Pero el mejor saldo que nos dejó Gibara, lo que compartimos desde estas páginas, es la convicción de una red viva que expresa la solidaridad, no solo como un ámbito recién incorporado —después del último encuentro de colaboradores—, sino como práctica cotidiana y filosofía de vida que la Educación popular ha enriquecido. Como testimonios estaban los albergues solidarios: las humildes casas de Sayonara, Lina y otros miembros de la red, abiertas de par en par para quienes llegábamos desde otros sitios de Cuba. Por las empinadas calles de Gibara solíamos encontrar a Tamara y su equipo: Angelito, afanado en mil tareas; Néstor, atrapando esencias con su cámara maravillosa.
A veces nos llegábamos hasta la Biblioteca para estar al tanto de su trabajo y nos sabíamos hermanas y hermanos, miembros de una familia grande donde se comparten por igual las alegrías y las preocupaciones. Y estaban Ramiro, incansable, y su hermana Zulima, atentos a la logística, o lo que es mejor, a hacer nuestra estancia lo más confortable posible. Y desde Holguín se tendió, oportuna, la mano de Mario, que nos hospedó en su hogar y nos regaló, además, un inolvidable tour de holguinero orgulloso, por su bellísima ciudad. Pero estaba también Yamila, con su casa lista para ponerse a nuestro servicio si la necesitábamos.
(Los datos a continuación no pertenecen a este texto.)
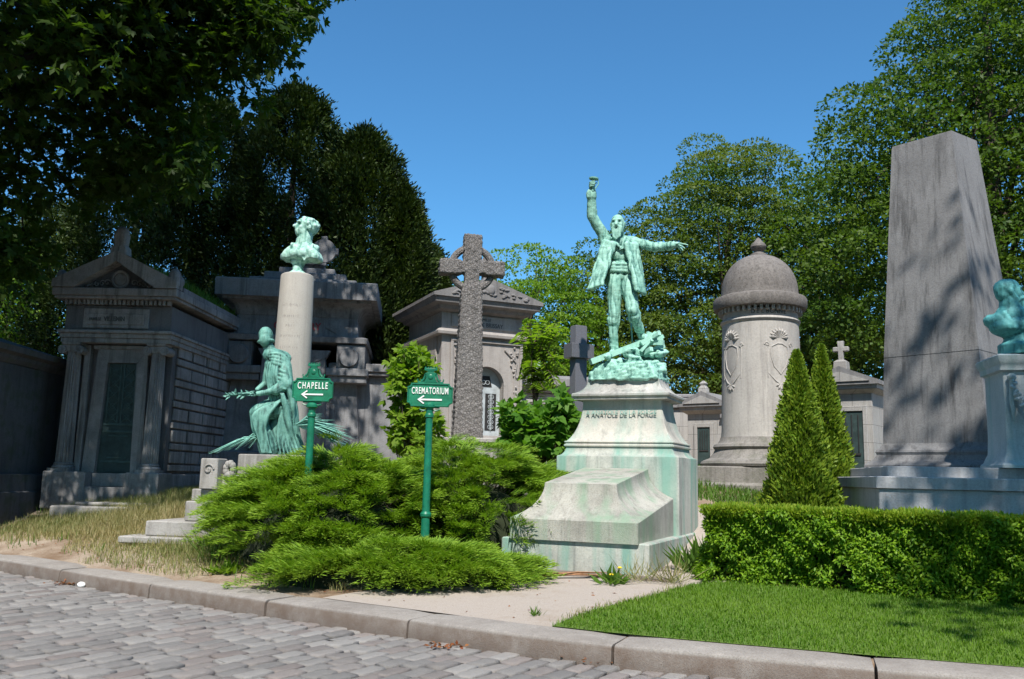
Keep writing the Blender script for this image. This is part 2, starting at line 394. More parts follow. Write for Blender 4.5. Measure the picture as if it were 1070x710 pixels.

Y qué decir del equipo del Programa de Educación Popular, de gira en esos días por provincias, que nos llevaron en nuestro regreso hasta Camaguey y se quedaron preocupados por el destino de un par de guajiras sin pasaje a las que dieron consejos, teléfonos y direcciones por si no podíamos viajar.
“No hay nada como las educadoras y los educadores populares”, me dijo Saimy, mi compañera y hermana de coordinación y de sueños, en una especie de resumen de todo lo vivido: Tienes razón. Por mi parte, recordé aquel pasaje de la Biblia en que Jesús dice a sus discípulos que el árbol bueno no puede dar malos frutos y los alerta con una frase que resume siglos de sabiduría: “Por sus frutos los conoceréis”. Eso me deja Gibara: una certeza que se traduce en frutos abundantes, prestos a dar fe de la buena salud de la educación popular cubana.